«Siglos de siglos y sólo en el presente ocurren los hechos; innumerables hombres en el aire, en la tierra y el mar, y todo lo que realmente pasa me pasa a mí...»
«Века проходят за веками, но лишь в настоящем что-то действительно совершается: столько людей в воздухе, на суше и на море, но единственное, что происходит на самом деле, - это происходящее со мной» (перевод Б. Дубина)
(«Сад расходя́щихся тро́пок» (El jardín de senderos que se bifurcan))
Действительно, сколько бы мы не корчили из себя объективистов-позитивистов и невесть кого ещё, в действительности в каждый из нас самый настоящий, выставочный-подарочный солипсист.
Единственный источник, который нам даёт информацию о внешнем и внутреннем мире – это мы сами. Нет, конечно, никто нам не мешает слушать умных дядь и тёть, читать книги, смотреть фильмы, - но то, что мы получаем в результате, это лишь плоды обработки внешней информации нашим скромным арифмометром, который мы почему-то громко именуем «сознанием».
Если кто-то всё же обладает возможностью получать знания, образы и эмоции помимо себя, помимо своих сенсоров и локаторов, помимо фильтров, кодеров и декодеров - вот так, напрямую, непосредственно, - я, право, даже не знаю, завидовать ли ему, или возопить горестно о его несчастной судьбе.
Возьмём же двух возлюбленных, поселим их в замкнутом объёме какой-нибудь пасторальной усадьбы, обяжем их каждое утро час-полтора посвящать ведению дневников (двух, разумеется), в которых они описывали бы прожитые уже день, вечер и ночь. После же сравним эти тексты, поражаясь тому, как одни и те же события вызывали категорически разные эмоции, а многое из произошедшего вообще не укладывалось бы в одну событийную канву или же было рассинхронизировано.
При отсутствии внешнего наблюдателя нам бы пришлось довольствоваться лишь этими источниками. И вот вопрос: какой бы из двух мы взяли за основу, а какому доверяли бы, как минимум, меньше?
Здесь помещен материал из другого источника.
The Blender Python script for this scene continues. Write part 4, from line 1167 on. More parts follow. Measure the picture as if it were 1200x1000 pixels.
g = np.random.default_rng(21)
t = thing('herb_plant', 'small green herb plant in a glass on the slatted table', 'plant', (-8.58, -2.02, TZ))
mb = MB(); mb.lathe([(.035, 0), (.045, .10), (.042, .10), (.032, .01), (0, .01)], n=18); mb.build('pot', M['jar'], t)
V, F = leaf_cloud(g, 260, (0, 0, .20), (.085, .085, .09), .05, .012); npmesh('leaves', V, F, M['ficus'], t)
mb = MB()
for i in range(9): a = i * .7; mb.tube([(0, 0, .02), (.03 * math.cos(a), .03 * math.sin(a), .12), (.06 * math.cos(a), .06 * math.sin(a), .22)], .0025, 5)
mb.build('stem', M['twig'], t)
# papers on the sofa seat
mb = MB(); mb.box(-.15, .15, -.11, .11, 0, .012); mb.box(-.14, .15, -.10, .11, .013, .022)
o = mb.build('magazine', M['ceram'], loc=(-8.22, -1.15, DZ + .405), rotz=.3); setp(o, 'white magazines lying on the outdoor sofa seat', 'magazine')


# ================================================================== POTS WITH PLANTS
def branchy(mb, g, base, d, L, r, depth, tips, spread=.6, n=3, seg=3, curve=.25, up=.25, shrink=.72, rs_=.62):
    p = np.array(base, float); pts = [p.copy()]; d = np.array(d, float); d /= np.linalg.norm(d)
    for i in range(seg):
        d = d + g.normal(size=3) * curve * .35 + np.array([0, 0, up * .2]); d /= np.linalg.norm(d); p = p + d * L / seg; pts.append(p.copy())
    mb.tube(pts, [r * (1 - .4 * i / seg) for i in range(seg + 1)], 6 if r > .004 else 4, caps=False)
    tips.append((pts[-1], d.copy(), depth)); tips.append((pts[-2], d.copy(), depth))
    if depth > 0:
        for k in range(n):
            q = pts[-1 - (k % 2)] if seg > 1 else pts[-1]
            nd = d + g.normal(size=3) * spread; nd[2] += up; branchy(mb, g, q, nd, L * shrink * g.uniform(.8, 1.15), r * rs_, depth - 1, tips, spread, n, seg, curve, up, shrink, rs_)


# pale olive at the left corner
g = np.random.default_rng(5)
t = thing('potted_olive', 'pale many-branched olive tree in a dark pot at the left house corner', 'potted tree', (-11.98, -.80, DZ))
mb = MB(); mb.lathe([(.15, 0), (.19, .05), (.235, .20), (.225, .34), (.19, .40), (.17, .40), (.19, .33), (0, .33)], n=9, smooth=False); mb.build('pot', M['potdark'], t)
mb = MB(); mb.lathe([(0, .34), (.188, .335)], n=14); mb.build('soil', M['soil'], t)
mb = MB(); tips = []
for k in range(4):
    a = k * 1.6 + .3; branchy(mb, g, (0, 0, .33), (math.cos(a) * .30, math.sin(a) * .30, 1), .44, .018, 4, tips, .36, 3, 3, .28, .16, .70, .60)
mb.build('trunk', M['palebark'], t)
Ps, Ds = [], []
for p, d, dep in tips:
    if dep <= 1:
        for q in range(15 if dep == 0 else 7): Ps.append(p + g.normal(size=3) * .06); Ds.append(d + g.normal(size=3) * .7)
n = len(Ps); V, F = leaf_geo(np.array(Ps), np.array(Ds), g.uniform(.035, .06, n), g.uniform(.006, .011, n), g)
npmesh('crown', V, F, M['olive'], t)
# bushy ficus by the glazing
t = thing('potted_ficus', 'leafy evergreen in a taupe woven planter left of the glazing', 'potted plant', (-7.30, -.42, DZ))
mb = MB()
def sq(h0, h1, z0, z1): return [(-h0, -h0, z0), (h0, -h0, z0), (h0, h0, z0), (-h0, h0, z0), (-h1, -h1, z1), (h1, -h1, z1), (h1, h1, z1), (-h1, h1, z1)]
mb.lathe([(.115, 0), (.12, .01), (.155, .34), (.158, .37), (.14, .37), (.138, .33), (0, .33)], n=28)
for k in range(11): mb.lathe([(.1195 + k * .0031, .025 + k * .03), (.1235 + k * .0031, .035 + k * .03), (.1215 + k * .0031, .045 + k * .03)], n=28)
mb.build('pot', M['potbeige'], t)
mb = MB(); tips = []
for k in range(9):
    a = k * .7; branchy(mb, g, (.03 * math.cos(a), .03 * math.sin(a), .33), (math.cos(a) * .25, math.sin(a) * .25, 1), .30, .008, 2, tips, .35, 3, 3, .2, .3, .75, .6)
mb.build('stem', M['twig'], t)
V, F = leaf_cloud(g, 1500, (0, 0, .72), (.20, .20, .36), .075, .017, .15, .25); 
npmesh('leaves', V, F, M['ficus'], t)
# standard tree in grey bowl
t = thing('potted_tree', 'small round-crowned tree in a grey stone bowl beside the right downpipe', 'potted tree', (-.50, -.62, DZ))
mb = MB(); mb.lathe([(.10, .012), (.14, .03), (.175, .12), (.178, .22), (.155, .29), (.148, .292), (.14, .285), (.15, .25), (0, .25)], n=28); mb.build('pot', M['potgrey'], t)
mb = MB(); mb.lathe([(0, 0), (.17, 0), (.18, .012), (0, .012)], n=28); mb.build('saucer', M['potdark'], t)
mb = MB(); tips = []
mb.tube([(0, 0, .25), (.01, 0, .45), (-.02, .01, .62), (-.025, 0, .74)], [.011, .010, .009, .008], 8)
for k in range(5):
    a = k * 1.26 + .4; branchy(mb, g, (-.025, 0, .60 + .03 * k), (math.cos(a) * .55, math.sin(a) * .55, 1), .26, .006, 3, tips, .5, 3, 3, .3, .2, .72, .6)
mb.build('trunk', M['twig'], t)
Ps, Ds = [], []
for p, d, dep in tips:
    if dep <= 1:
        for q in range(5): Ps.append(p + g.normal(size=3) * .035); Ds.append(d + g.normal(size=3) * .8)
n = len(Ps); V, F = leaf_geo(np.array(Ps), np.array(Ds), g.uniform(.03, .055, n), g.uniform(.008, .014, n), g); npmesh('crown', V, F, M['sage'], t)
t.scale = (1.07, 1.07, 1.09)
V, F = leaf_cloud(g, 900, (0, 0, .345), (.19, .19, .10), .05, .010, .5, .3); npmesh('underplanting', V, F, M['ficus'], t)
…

Особенно в тех точках бифуркации, где происходившее вообще описывалось, скажем, полярно?
«Он был явно раздражён, но старательно пытался скрыть это. По всей видимости, причиной раздражения стало ни к селу, ни к городу сказанное мною «perdit monocle».
«Меня развеселило сказанное ею «perdit monocle», я стал подыгрывать, старательно изображая строгого моралиста, которому само звучание упомянутого словосочетания было неприятно и резало слух».
Этот маленький экзампль всё же даёт представление о двух реальностях, в которых пребывают два довольно близких человека. Нет, конечно, они могут объясниться, он растолкует ей, она пояснит ему, и всё, казалось бы. Но, господа, в таком случае они всю свою жизнь только и будут объяснять друг другу, что да почему. Поскольку в следующую секунду снова произойдёт разночтение, а через секунду ещё одно, и так до условной бесконечности.
Потому мы привыкли не учитывать тысячи и тысячи разнящихся восприятий, которые полагаем «несерьёзными», «не стоящими того, чтобы на них обращать внимания». Но, господа, они-то в сумме своей и составляют нашу картину мира.
Проще сказать, мы делаем вид, что синхронно и взаимно адекватно воспринимаем мир, потому что в противном случае мы не сможем быть вместе. В жертву социальному мы приносим подлинное, насколько оно нам явлено.
Социальная реальность: мы живём в договорном сне, где все синхронно и единообразно воспринимают явления внешнего мира. Подлинная реальность: абсолютно отдельная, скрытая и невыговариваемая. По большому счёту, не совсем ясно, зачем она вообще нужна. Большинство людей её вообще не регистрируют, полностью отдаваясь социальной реальности.
Впрочем, есть сравнительно небольшая группа, которая в состоянии навязывать большим массам людей свою подлинную реальность. Называйте это искусством, политикой, гипнозом, как угодно. Но именно так подлинная реальность может обернуться социальной. Это очень опасное занятие.